Economy 2005 in retrospect and hopes for the future
By Sunil Karunanayake
Our regular columnist on corporate and macro-economic issues argues that while the country is getting over the tsunami shock, big challenges lie ahead with the Tigers stepping up attacks and a looming power crisis which could be handled only with good, honest political and economic management.

If 2005 dawned on a grim note with loss of human lives, damage to property and displacement of many causing irreparable damage to a nation grappling with many man made disasters for the last few decades, the ending of 2005 seems no different with escalating violence on the north threatening the peace and stability of the nation. This most disturbing news has shocked the business and investment community and a bear run has pushed the Colombo stock market on a downward slope.

These signals clearly indicate peace is a necessary ingredient for economic activity and we need foreign and local investor confidence in a highly networked globalized environment. It is the investors who create productive capacity for goods and services and generate employment. This brings us back to square one - whether Governments have understood the gravity of the main problems threatening our very survival.

The country benefiting from worldwide sympathy and the large-scale inflow of funds fared reasonably well to project a good economic performance. The rupee strengthened, balance of payments turned positive, trade deficit narrowed with sound performance for the export sector, though the tsunami affected fisheries and tourism adversely. Paddy harvest reached record heights, tea exports were steady, rubber prices improved and the private remittances showed a steady increase. Colombo stock market enjoyed a boom with IPOs registering record subscriptions and the indices reaching highest levels. Corporate earnings soared with good performance from the financial sector.

During the year the Central Bank pursued an aggressive open market policy to curb the rising money supply and was also forced to raise the policy rates three times. The Central Bank also raised the minimum capital requirements for licensed commercial banks and specialized commercial banks and carried out a financial stability review to enhance the confidence in the financial sector.
The 2006 budget recently passed in the Parliament focused on resurgence of the rural economy and the growth of the SME sector with many incentives and subsidies being proposed in this direction. Government was also emphatic that they will not be pursuing a privatization policy.

To be in line with the expectations of this policy framework of non-privatization and to fulfill its commitment to the public it is the duty of the Government to appoint competent people to run state enterprises and not reward party loyalists and confidantes with high positions in the state sector. We have seen nearly a half a century of state driven economy and also the effects of privatization since the 80s.

No one would grudge state ownership as observed in the Singaporean model but the issue lies with the appointees. Some years after the nationalization the CTB did emerge as a efficient organization with some of the best public sector officials being at the helm.

Sadly this was short lived and politicization and trade union interference made them depend on government revenue coming mainly from the tax paying public. Plantations were no different with long term adverse repercussions on an industry producing a global product for a global market. On the other hand state pioneered ventures in tourism and shipping turned out to be success stories.
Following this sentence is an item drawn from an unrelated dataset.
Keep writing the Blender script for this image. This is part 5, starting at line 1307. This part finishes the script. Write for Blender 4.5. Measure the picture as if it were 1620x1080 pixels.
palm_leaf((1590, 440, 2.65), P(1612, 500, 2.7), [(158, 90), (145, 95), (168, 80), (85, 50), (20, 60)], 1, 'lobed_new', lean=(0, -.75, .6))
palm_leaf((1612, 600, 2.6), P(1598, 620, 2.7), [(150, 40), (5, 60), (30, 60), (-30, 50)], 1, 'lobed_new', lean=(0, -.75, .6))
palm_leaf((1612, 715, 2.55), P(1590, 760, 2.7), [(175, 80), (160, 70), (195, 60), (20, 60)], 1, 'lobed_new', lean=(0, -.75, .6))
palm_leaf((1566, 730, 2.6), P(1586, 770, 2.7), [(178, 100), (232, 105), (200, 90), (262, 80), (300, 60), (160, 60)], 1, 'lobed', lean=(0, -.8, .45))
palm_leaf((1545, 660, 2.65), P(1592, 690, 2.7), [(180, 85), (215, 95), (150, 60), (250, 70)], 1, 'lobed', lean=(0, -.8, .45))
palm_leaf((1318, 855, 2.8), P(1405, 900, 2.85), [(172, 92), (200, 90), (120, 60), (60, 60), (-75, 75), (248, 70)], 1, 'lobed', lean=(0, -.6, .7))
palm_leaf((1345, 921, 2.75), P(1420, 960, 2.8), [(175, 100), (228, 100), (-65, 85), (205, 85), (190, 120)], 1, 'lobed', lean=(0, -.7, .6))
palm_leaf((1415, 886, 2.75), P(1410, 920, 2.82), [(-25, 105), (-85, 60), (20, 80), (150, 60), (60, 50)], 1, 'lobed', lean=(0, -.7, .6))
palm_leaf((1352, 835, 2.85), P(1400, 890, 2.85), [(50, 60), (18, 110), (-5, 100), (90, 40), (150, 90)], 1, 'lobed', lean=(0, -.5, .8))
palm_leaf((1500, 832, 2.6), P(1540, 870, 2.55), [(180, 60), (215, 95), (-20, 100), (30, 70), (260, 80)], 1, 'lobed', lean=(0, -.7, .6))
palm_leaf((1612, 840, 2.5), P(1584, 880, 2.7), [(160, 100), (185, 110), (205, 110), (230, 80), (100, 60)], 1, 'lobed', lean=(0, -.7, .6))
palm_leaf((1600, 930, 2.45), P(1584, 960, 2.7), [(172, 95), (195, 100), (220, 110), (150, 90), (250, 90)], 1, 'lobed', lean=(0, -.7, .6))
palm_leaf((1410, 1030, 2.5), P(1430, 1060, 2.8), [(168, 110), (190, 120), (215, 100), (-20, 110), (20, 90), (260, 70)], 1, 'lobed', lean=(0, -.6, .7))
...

The other major crisis is the power crisis. With demand increasing year by year and cost of fuel rising sharply even at this moment we do not have a clear programme to enhance alternate power generation. It is well known that the Ceylon Electricity Board is incurring heavy losses and these losses are financed by state banks adding more pressure on the monetary expansion threatening inflationary trends.

Today cost of electricity is exorbitant thus making our industrial goods uncompetitive. Some industrialists have been forced to tie up their capital in high cost power generators thus retarding investment in productive sectors.